• _What is expected_
Find every line with the string "script" in it, count them, and reply with that count only.
══════════
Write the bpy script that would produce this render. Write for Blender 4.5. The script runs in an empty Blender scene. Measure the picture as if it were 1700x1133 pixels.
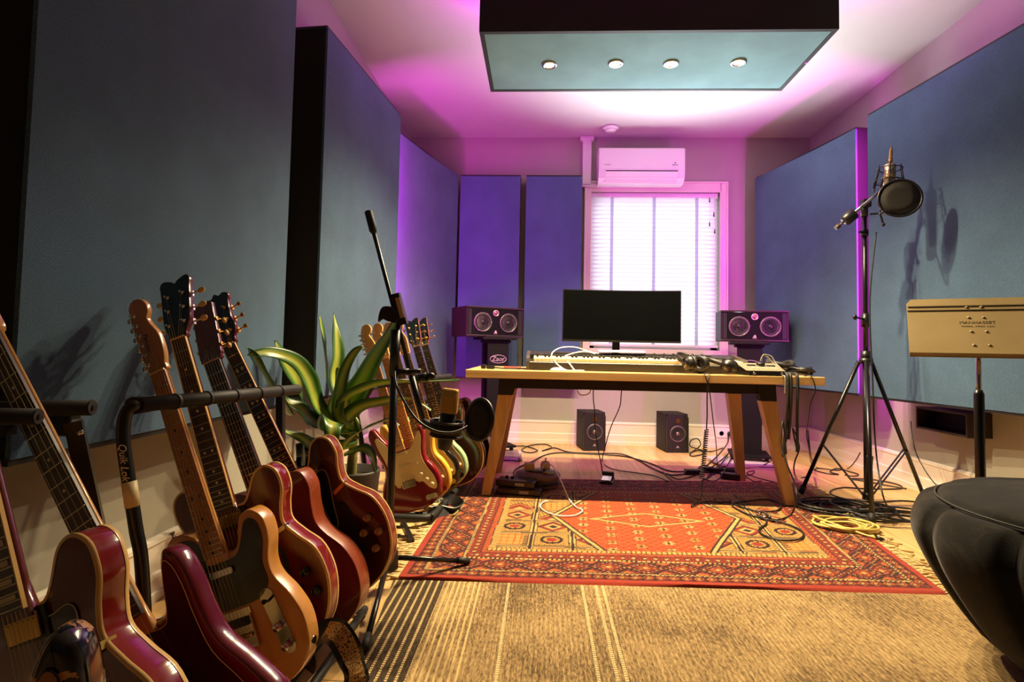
import bpy, bmesh, math, random
from math import sin, cos, pi, radians, sqrt, atan2, tan
from mathutils import Vector, Matrix, noise
random.seed(7)
SC = bpy.context.scene
COL = SC.collection
V = Vector

# ------------------------------------------------------------------ camera
FPX, PPX, PPY = 940.0, 850.0, 535.0
EYE = V((0, 0, .87))
_y, _p, _r = radians(2.9), radians(2.8), radians(1.15)
FWD = V((-sin(_y) * cos(_p), cos(_y) * cos(_p), sin(_p)))
_r0 = V((cos(_y), sin(_y), 0))
_u0 = _r0.cross(FWD)
RGT = _r0 * cos(_r) + _u0 * sin(_r)
UPV = -_r0 * sin(_r) + _u0 * cos(_r)


def ray(px, py):
    return FWD + RGT * ((px - PPX) / FPX) - UPV * ((py - PPY) / FPX)


def onaxis(px, py, ax, v):
    d = ray(px, py)
    return EYE + d * ((v - EYE[ax]) / d[ax])


def PX_(px, py, v): return onaxis(px, py, 0, v)
def PY_(px, py, v): return onaxis(px, py, 1, v)
def PZ_(px, py, v=0.0): return onaxis(px, py, 2, v)


def make_camera():
    cd = bpy.data.cameras.new('camera')
    co = bpy.data.objects.new('camera', cd)
    COL.objects.link(co)
    m = Matrix((RGT, UPV, -FWD)).transposed().to_4x4()
    m.translation = EYE
    co.matrix_world = m
    cd.sensor_width = 36
    cd.lens = FPX / 1700 * 36
    cd.shift_x = -(PPX - 850.0) / 1700
    cd.shift_y = -(566.5 - PPY) / 1700
    cd.clip_start = .02
    SC.camera = co


# ------------------------------------------------------------------ materials
MATS = {}


def srgb(r, g, b):
    f = lambda c: (c / 255 / 12.92) if c / 255 <= .04045 else ((c / 255 + .055) / 1.055) ** 2.4
    return (f(r), f(g), f(b), 1)


def mat(name, rgb, rough=.5, metal=0., coat=0., spec=.5, sheen=0., trans=0., emit=None, estr=0., alpha=1.):
    if name in MATS: return MATS[name]
    m = bpy.data.materials.new(name)
    m.use_nodes = True
    b = m.node_tree.nodes['Principled BSDF']
    b.inputs['Base Color'].default_value = srgb(*rgb)
    b.inputs['Roughness'].default_value = rough
    b.inputs['Metallic'].default_value = metal
    b.inputs['Coat Weight'].default_value = coat
    b.inputs['Coat Roughness'].default_value = .06
    b.inputs['Specular IOR Level'].default_value = spec
    b.inputs['Sheen Weight'].default_value = sheen
    b.inputs['Transmission Weight'].default_value = trans
    b.inputs['Alpha'].default_value = alpha
    if emit:
        b.inputs['Emission Color'].default_value = srgb(*emit)
        b.inputs['Emission Strength'].default_value = estr
    MATS[name] = m
    return m


class NT:
    """small node-building helper around a principled material"""
    def __init__(s, m):
        s.m = m; s.t = m.node_tree; s.n = s.t.nodes; s.l = s.t.links
        s.b = s.n['Principled BSDF']

    def new(s, ty, **kw):
        nd = s.n.new(ty)
        for k, v in kw.items():
            if k.startswith('i_'):
                nd.inputs[k[2:].replace('_', ' ')].default_value = v
            else:
                setattr(nd, k, v)
        return nd

    def link(s, a, b): s.l.new(a, b)

    def coords(s, scale=(1, 1, 1), kind='Object', rot=(0, 0, 0)):
        tc = s.new('ShaderNodeTexCoord')
        mp = s.new('ShaderNodeMapping')
        mp.inputs['Scale'].default_value = scale
        mp.inputs['Rotation'].default_value = rot
        s.link(tc.outputs[kind], mp.inputs['Vector'])
        return mp.outputs['Vector']

    def noise(s, vec, scale, detail=4, rough=.55, dist=0.):
        nd = s.new('ShaderNodeTexNoise')
        nd.inputs['Scale'].default_value = scale
        nd.inputs['Detail'].default_value = detail
        nd.inputs['Roughness'].default_value = rough
        nd.inputs['Distortion'].default_value = dist
        s.link(vec, nd.inputs['Vector'])
        return nd

    def ramp(s, fac, stops):
        r = s.new('ShaderNodeValToRGB')
        e = r.color_ramp.elements
        e[0].position, e[0].color = stops[0][0], srgb(*stops[0][1])
        e[1].position, e[1].color = stops[-1][0], srgb(*stops[-1][1])
        for p, c in stops[1:-1]:
            q = e.new(p); q.color = srgb(*c)
        s.link(fac, r.inputs['Fac'])
        return r.outputs['Color']

    def mix(s, fac, a, b, mode='MIX'):
        x = s.new('ShaderNodeMix', data_type='RGBA', blend_type=mode)
        for sock, val in ((x.inputs['Factor'], fac), (x.inputs['A'], a), (x.inputs['B'], b)):
            if hasattr(val, 'is_linked') or hasattr(val, 'links'):
                s.link(val, sock)
            else:
                sock.default_value = val
        return x.outputs['Result']

    def math(s, op, a, b=0., c=0.):
        x = s.new('ShaderNodeMath', operation=op)
        for i, v in enumerate((a, b, c)):
            if hasattr(v, 'links'): s.link(v, x.inputs[i])
            else: x.inputs[i].default_value = v
        return x.outputs[0]

    def bump(s, h, strength=.3, dist=.002):
        bp = s.new('ShaderNodeBump')
        bp.inputs['Strength'].default_value = strength
        bp.inputs['Distance'].default_value = dist
        s.link(h, bp.inputs['Height'])
        s.link(bp.outputs['Normal'], s.b.inputs['Normal'])

    def base(s, c): s.link(c, s.b.inputs['Base Color'])
    def rough(s, c): s.link(c, s.b.inputs['Roughness'])


def noisy(name, rgb1, rgb2, scale=20, rough=.6, bump=0., stretch=(1, 1, 1), detail=4, **kw):
    if name in MATS: return MATS[name]
    m = mat(name, rgb1, rough, **kw)
    t = NT(m)
    v = t.coords(stretch)
    n = t.noise(v, scale, detail)
    t.base(t.ramp(n.outputs['Fac'], [(.3, rgb1), (.7, rgb2)]))
    if bump: t.bump(n.outputs['Fac'], bump, .003)
    return m


def wood(name, dark, light, axis='y', scale=1., rough=.4, coat=0., knots=False):
    """grain running along one object axis"""
    if name in MATS: return MATS[name]
    m = mat(name, light, rough, coat=coat)
    t = NT(m)
    st = {'x': (.6, 12, 12), 'y': (12, .6, 12), 'z': (12, 12, .6)}[axis]
    v = t.coords(tuple(q * scale for q in st))
    n = t.noise(v, 3.2, 6, .6, .6)
    mid = tuple((a + b) // 2 for a, b in zip(dark, light))
    t.base(t.ramp(n.outputs['Fac'], [(.25, dark), (.5, mid), (.72, light)]))
    t.bump(n.outputs['Fac'], .06, .001)
    return m


def fabric(name, a, b, rough=.95):
    if name in MATS: return MATS[name]
    m = mat(name, a, rough, spec=.15, sheen=.15)
    t = NT(m)
    v = t.coords()
    n = t.noise(v, 330, 2, .7)
    n2 = t.noise(v, 3, 3)
    c = t.ramp(n.outputs['Fac'], [(.3, a), (.7, b)])
    d = t.ramp(n2.outputs['Fac'], [(.3, (225, 225, 225)), (.7, (255, 255, 255))])
    t.base(t.mix(1., c, d, 'MULTIPLY'))
    t.bump(n.outputs['Fac'], .35, .0015)
    return m


# ------------------------------------------------------------------ mesh builder
def catmull(pts, n=6, closed=True):
    P = [V(p) for p in pts]
    out = []
    N = len(P)
    rng = range(N) if closed else range(N - 1)
    for i in rng:
        if closed:
            p0, p1, p2, p3 = P[(i - 1) % N], P[i], P[(i + 1) % N], P[(i + 2) % N]
        else:
            p0, p1, p2, p3 = P[max(i - 1, 0)], P[i], P[i + 1], P[min(i + 2, N - 1)]
        for k in range(n):
            t = k / n
            out.append(.5 * ((2 * p1) + (p2 - p0) * t + (2 * p0 - 5 * p1 + 4 * p2 - p3) * t * t + (3 * p1 - p0 - 3 * p2 + p3) * t ** 3))
    if not closed: out.append(P[-1].copy())
    return out


def inset2(pts, d):
    """offset a closed ccw 2d outline inwards by d"""
    n = len(pts)
    out = []
    for i in range(n):
        a, b, c = pts[i - 1], pts[i], pts[(i + 1) % n]
        e1 = V((b[0] - a[0], b[1] - a[1])); e2 = V((c[0] - b[0], c[1] - b[1]))
        n1 = V((-e1.y, e1.x)); n2 = V((-e2.y, e2.x))
        if n1.length > 1e-9: n1.normalize()
        if n2.length > 1e-9: n2.normalize()
        m = n1 + n2
        if m.length < 1e-6: m = n1
        m.normalize()
        k = max(.5, m.dot(n1))
        out.append(V((b[0] + m.x * d / k, b[1] + m.y * d / k)))
    return out


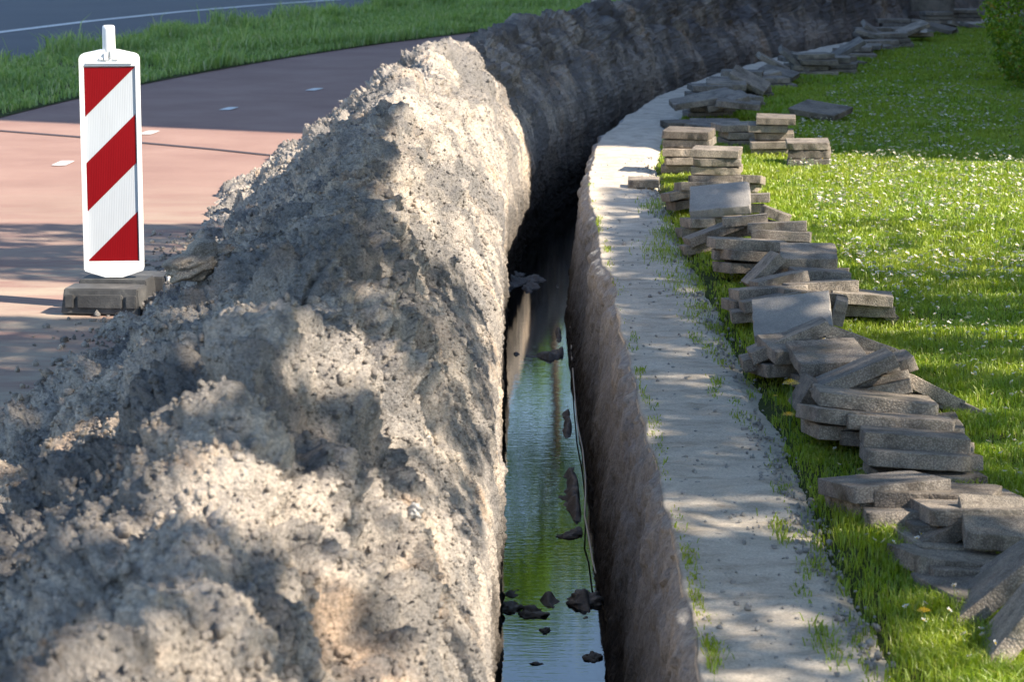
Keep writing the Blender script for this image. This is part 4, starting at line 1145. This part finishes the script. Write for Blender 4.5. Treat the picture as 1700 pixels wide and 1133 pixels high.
══════════
• _Solution to the problem_
2